_PROBLEM REQUIREMENTS_
All material below is to be reproduced exactly.

··········

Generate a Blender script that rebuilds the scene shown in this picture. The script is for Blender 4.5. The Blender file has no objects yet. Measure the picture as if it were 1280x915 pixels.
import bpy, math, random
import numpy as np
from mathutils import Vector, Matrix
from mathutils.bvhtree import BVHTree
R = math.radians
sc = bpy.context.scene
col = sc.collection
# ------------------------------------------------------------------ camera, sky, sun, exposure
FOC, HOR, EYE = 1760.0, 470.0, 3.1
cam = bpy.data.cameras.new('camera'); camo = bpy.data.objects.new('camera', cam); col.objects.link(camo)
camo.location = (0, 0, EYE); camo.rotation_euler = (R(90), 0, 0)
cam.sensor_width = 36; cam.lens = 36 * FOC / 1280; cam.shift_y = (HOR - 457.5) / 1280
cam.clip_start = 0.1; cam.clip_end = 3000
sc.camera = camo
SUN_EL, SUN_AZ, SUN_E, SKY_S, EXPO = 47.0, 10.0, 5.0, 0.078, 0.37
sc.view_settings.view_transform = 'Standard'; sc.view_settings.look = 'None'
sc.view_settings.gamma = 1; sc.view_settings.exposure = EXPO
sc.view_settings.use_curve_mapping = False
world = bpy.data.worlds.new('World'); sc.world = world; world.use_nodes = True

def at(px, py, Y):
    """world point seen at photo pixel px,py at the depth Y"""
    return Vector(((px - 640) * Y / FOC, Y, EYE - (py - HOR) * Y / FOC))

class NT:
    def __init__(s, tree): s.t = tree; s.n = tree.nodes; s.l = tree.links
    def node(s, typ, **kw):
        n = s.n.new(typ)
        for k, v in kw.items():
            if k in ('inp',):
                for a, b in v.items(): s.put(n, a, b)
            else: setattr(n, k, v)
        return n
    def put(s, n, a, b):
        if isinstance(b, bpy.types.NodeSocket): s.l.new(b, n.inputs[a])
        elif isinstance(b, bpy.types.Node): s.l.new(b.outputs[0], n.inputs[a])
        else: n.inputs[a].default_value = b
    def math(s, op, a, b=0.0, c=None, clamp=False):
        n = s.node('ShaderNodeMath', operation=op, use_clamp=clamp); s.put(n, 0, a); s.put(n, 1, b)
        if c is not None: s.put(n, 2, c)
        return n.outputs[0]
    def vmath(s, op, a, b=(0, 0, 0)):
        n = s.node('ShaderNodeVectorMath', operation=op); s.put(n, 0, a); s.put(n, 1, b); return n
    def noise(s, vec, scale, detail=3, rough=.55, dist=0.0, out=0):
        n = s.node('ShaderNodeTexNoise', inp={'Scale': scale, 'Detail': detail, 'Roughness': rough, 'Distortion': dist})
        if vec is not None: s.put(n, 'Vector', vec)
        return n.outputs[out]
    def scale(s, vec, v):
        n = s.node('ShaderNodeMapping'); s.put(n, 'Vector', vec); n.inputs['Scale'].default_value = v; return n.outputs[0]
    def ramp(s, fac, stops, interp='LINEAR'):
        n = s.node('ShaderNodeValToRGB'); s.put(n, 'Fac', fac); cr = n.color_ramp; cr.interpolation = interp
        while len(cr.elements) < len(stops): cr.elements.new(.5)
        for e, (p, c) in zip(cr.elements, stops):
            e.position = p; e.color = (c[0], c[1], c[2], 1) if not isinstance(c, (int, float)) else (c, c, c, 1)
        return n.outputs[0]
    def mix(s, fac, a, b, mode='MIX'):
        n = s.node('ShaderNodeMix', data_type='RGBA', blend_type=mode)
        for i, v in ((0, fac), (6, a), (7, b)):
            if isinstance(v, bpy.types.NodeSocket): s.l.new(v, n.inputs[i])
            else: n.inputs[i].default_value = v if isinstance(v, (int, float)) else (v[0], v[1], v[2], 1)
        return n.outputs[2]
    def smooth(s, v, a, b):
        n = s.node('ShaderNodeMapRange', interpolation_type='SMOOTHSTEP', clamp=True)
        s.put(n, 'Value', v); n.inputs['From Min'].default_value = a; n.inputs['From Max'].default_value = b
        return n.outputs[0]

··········

_ANSWER TO THIS TASK_
Generate a Blender script that rebuilds the scene shown in this picture. The script is for Blender 4.5. The Blender file has no objects yet. Measure the picture as if it were 1280x915 pixels.
import bpy, math, random
import numpy as np
from mathutils import Vector, Matrix
from mathutils.bvhtree import BVHTree
R = math.radians
sc = bpy.context.scene
col = sc.collection
# ------------------------------------------------------------------ camera, sky, sun, exposure
FOC, HOR, EYE = 1760.0, 470.0, 3.1
cam = bpy.data.cameras.new('camera'); camo = bpy.data.objects.new('camera', cam); col.objects.link(camo)
camo.location = (0, 0, EYE); camo.rotation_euler = (R(90), 0, 0)
cam.sensor_width = 36; cam.lens = 36 * FOC / 1280; cam.shift_y = (HOR - 457.5) / 1280
cam.clip_start = 0.1; cam.clip_end = 3000
sc.camera = camo
SUN_EL, SUN_AZ, SUN_E, SKY_S, EXPO = 47.0, 10.0, 5.0, 0.078, 0.37
sc.view_settings.view_transform = 'Standard'; sc.view_settings.look = 'None'
sc.view_settings.gamma = 1; sc.view_settings.exposure = EXPO
sc.view_settings.use_curve_mapping = False
world = bpy.data.worlds.new('World'); sc.world = world; world.use_nodes = True

def at(px, py, Y):
    """world point seen at photo pixel px,py at the depth Y"""
    return Vector(((px - 640) * Y / FOC, Y, EYE - (py - HOR) * Y / FOC))

class NT:
    def __init__(s, tree): s.t = tree; s.n = tree.nodes; s.l = tree.links
    def node(s, typ, **kw):
        n = s.n.new(typ)
        for k, v in kw.items():
            if k in ('inp',):
                for a, b in v.items(): s.put(n, a, b)
            else: setattr(n, k, v)
        return n
    def put(s, n, a, b):
        if isinstance(b, bpy.types.NodeSocket): s.l.new(b, n.inputs[a])
        elif isinstance(b, bpy.types.Node): s.l.new(b.outputs[0], n.inputs[a])
        else: n.inputs[a].default_value = b
    def math(s, op, a, b=0.0, c=None, clamp=False):
        n = s.node('ShaderNodeMath', operation=op, use_clamp=clamp); s.put(n, 0, a); s.put(n, 1, b)
        if c is not None: s.put(n, 2, c)
        return n.outputs[0]
    def vmath(s, op, a, b=(0, 0, 0)):
        n = s.node('ShaderNodeVectorMath', operation=op); s.put(n, 0, a); s.put(n, 1, b); return n
    def noise(s, vec, scale, detail=3, rough=.55, dist=0.0, out=0):
        n = s.node('ShaderNodeTexNoise', inp={'Scale': scale, 'Detail': detail, 'Roughness': rough, 'Distortion': dist})
        if vec is not None: s.put(n, 'Vector', vec)
        return n.outputs[out]
    def scale(s, vec, v):
        n = s.node('ShaderNodeMapping'); s.put(n, 'Vector', vec); n.inputs['Scale'].default_value = v; return n.outputs[0]
    def ramp(s, fac, stops, interp='LINEAR'):
        n = s.node('ShaderNodeValToRGB'); s.put(n, 'Fac', fac); cr = n.color_ramp; cr.interpolation = interp
        while len(cr.elements) < len(stops): cr.elements.new(.5)
        for e, (p, c) in zip(cr.elements, stops):
            e.position = p; e.color = (c[0], c[1], c[2], 1) if not isinstance(c, (int, float)) else (c, c, c, 1)
        return n.outputs[0]
    def mix(s, fac, a, b, mode='MIX'):
        n = s.node('ShaderNodeMix', data_type='RGBA', blend_type=mode)
        for i, v in ((0, fac), (6, a), (7, b)):
            if isinstance(v, bpy.types.NodeSocket): s.l.new(v, n.inputs[i])
            else: n.inputs[i].default_value = v if isinstance(v, (int, float)) else (v[0], v[1], v[2], 1)
        return n.outputs[2]
    def smooth(s, v, a, b):
        n = s.node('ShaderNodeMapRange', interpolation_type='SMOOTHSTEP', clamp=True)
        s.put(n, 'Value', v); n.inputs['From Min'].default_value = a; n.inputs['From Max'].default_value = b
        return n.outputs[0]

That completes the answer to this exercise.